There is a contingent that maintains that as an art form it has its place, as a documentary on the human condition it serves a purpose. I say that not everything that makes you feel uncomfortable is good for you, or good for humanity as a whole. Why must 'art that offends' be viewed in a lenient light? It does not promote anything healthy. It's like he filmed the trainwreck of the darker side of humanity and we are the rubberneckers who watch its tragedy. And sometimes when you take your eyes off the road to look at the wreckage, you wind up causing some of your own.
Cohen generally relied on the courtesies of common people to get a foothold, pushed them out of their comfort zone, and then filmed the reactions of people who don't have much experience in dealing with awkward situations. A big tip of the hat to the black youths who did not ridicule or belittle him cruelly, but instead more or less welcomed the stranger and provided some much needed stress relief. Another shout out to the guy in the grocery store (DVD extra clip) who shows the partience of Job as he explains that package after package in the dairy case is 'cheese'. Cohen tried to wear out this guy's polite exterior and couldn't do it.

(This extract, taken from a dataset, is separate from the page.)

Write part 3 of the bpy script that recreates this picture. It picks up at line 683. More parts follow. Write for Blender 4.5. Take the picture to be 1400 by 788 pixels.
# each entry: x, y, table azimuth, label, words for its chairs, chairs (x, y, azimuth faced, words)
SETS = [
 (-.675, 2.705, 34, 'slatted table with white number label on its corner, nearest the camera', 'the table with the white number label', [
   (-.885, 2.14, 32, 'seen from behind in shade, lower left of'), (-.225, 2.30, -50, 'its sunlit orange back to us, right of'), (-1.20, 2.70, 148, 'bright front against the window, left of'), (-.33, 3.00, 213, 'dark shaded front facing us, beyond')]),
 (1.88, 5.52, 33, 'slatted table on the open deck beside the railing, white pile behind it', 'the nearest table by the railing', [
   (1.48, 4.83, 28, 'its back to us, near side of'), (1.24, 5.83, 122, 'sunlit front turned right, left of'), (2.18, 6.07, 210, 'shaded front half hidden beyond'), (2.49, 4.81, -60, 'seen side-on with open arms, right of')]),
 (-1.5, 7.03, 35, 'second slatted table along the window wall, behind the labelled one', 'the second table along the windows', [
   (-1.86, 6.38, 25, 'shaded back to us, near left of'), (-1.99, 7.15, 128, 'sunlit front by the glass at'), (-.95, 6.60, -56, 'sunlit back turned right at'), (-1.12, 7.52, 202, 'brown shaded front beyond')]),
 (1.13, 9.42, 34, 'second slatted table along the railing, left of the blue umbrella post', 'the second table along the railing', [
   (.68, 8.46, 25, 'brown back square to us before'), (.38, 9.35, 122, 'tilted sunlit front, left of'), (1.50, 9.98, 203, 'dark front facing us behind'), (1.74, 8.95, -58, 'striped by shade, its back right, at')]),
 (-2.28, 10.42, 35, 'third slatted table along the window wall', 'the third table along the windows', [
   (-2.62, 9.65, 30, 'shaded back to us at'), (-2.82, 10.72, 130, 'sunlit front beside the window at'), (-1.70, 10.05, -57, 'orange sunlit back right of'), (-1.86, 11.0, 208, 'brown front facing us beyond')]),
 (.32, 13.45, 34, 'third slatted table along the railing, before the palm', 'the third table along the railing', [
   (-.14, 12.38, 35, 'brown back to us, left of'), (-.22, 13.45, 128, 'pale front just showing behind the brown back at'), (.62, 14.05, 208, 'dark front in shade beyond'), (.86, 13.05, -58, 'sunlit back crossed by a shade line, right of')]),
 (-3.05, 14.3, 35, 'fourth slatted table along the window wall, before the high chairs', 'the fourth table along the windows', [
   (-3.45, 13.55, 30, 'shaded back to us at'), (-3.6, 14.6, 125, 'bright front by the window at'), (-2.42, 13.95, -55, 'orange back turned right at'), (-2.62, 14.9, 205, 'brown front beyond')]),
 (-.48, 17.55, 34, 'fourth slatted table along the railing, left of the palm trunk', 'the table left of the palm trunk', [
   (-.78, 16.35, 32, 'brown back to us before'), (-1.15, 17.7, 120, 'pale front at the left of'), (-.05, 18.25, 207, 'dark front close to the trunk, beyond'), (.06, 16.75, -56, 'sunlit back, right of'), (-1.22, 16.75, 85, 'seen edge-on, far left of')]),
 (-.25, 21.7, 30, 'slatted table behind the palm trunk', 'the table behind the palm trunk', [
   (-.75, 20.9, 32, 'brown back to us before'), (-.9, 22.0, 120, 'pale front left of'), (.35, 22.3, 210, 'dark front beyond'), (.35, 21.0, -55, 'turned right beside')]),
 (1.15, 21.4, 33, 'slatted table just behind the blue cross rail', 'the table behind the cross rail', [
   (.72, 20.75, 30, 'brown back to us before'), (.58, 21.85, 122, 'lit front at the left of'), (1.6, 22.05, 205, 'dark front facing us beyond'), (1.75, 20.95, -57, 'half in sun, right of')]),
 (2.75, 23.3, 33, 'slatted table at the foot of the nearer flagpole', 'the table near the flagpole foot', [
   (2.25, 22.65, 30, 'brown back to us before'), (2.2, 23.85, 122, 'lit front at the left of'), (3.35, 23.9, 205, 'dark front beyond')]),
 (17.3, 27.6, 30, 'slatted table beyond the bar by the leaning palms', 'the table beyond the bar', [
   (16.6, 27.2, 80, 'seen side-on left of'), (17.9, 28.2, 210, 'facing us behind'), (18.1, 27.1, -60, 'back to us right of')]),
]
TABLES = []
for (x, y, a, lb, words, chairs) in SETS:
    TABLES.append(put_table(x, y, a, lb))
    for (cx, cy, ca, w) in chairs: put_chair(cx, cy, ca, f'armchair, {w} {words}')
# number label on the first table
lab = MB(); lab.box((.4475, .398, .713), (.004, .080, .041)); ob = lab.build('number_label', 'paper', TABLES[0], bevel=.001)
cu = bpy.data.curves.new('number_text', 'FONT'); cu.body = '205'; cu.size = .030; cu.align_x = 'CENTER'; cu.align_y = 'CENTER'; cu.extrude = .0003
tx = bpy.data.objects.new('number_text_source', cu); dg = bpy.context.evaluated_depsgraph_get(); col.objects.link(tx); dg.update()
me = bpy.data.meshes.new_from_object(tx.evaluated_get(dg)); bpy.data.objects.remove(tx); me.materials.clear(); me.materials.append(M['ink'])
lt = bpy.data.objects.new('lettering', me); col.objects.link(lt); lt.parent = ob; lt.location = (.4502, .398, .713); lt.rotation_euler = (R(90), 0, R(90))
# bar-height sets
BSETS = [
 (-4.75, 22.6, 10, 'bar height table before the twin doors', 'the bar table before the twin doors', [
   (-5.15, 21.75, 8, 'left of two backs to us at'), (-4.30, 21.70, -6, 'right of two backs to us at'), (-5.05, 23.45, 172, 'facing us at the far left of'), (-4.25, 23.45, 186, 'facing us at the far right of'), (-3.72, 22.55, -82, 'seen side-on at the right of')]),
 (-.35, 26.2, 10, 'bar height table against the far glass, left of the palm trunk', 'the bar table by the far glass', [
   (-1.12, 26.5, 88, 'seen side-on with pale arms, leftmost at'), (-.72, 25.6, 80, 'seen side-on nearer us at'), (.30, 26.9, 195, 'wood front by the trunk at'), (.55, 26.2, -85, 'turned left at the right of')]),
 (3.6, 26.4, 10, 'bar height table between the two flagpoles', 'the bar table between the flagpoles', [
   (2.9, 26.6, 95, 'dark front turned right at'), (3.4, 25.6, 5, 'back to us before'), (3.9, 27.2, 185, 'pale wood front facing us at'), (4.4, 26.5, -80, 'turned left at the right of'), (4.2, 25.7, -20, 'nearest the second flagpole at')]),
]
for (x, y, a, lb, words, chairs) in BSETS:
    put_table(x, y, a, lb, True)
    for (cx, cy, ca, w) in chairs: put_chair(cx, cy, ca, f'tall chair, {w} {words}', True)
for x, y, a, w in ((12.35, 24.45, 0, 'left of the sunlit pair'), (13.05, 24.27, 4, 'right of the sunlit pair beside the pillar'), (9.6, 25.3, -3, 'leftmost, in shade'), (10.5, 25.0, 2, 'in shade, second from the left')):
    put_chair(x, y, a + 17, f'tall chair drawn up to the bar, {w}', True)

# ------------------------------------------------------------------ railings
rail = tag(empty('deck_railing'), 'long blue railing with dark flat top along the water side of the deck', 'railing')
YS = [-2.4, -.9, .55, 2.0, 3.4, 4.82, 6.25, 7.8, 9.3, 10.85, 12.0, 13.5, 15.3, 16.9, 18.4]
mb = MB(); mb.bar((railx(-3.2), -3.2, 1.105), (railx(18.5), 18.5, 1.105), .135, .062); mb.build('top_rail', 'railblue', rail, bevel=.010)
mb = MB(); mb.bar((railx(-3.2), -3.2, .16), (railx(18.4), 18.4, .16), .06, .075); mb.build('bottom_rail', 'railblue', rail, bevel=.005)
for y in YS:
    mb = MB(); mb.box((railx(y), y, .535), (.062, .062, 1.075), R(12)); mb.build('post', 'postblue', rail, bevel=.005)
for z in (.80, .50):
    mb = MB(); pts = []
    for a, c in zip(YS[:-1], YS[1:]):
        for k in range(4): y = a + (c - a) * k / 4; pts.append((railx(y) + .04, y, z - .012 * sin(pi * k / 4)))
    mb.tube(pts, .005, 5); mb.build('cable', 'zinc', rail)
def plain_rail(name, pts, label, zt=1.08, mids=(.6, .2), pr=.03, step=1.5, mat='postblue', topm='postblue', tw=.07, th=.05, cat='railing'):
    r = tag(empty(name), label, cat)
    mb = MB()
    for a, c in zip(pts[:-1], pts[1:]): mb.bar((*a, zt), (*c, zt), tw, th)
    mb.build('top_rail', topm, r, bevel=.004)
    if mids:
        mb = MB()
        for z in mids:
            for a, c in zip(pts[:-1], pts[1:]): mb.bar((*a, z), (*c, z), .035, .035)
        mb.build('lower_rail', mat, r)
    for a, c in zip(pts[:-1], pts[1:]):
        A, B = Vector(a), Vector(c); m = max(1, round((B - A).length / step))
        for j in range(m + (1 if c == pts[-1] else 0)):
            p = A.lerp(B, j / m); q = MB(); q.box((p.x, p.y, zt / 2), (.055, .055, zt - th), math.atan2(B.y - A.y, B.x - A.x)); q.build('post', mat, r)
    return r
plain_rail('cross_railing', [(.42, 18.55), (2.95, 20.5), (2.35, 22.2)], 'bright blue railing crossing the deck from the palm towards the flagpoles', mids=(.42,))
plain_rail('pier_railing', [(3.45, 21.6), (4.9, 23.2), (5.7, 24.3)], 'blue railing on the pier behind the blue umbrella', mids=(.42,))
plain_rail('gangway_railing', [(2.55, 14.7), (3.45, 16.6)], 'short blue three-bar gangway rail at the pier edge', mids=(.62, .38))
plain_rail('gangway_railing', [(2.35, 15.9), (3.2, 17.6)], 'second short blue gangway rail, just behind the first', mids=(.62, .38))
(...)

Under false pretenses, he gathered this footage, created a movie, and has made roughly 250 million dollars. In my mind, that makes him less an artist and more an exploitative con-man, and a rich one at that.
Posted by: not_a_fan | March 29, 2007 at 08:05 AM
i've seen the movie and laughed throughout the whole thing. first, borat is a fictional character and in no way a legitimate representative of Kazakhstan. He presents an over-the-top backwards, third world society and labels it "Kazakhstan," which may not have been the most appropriate thing to do but considering how ridiculous he makes it appear (i.e., his sister is the #4 prostitute in the country? prostitute rankings? jews have horns and can magically shapeshift?), i don't expect that anyone legitimately believes kazakhstan to be as borat describes it. i hope i'm not wrong!
second, there are a fair number of people in the movie who look bad and are prompted to do so by borat in a manner some might call entrapment. seems like fair game for a comedy. however, i think it's important to point out that there are several people who look good in the movie, which doesn't appear to be emphasized enough. the old jewish couple that take them in as guests in their b&b are obviously nice people, despite their ability to turn into cockroaches. there are the black kids he meets in the "bad" part of atlanta who teach him how to talk and dress like them. not the actions of reprehensible people. and last but not least, the hooker who shows up at the dinner party after being invited by borat is probably the nicest person in the whole movie. they hang out and dance after being thrown out and she and borat have a great time together, which is probably why borat eventually marries her! oh, and i think the religious ministry that helps him in when he's feeling really down and out was another example of a positive interaction between borat and hospitable people. all of the above mentioned characters in the movie could easily have told borat to take a hike but they didn't.
so, is borat aka sacha baron cohen really displaying a "nastiness [and] a puerile sadism" when he makes some people look like decent human beings?
Posted by: borat_fan | May 11, 2007 at 12:18 PM
I Think you should have a little bit more sense of humor, i mean i bet you are all the kind of old guys who rather much rather read a book or spend hours on a computer than watch some good comedy or do something other than have fun , it doesn't matter how bad you talk about borat it won't make a difference i mean the man is a genius he came with something new, the dude made a fortune out of this movie, so stop talking bad about him "i don't see you making a movie" by the way i loved his movie 5 stars.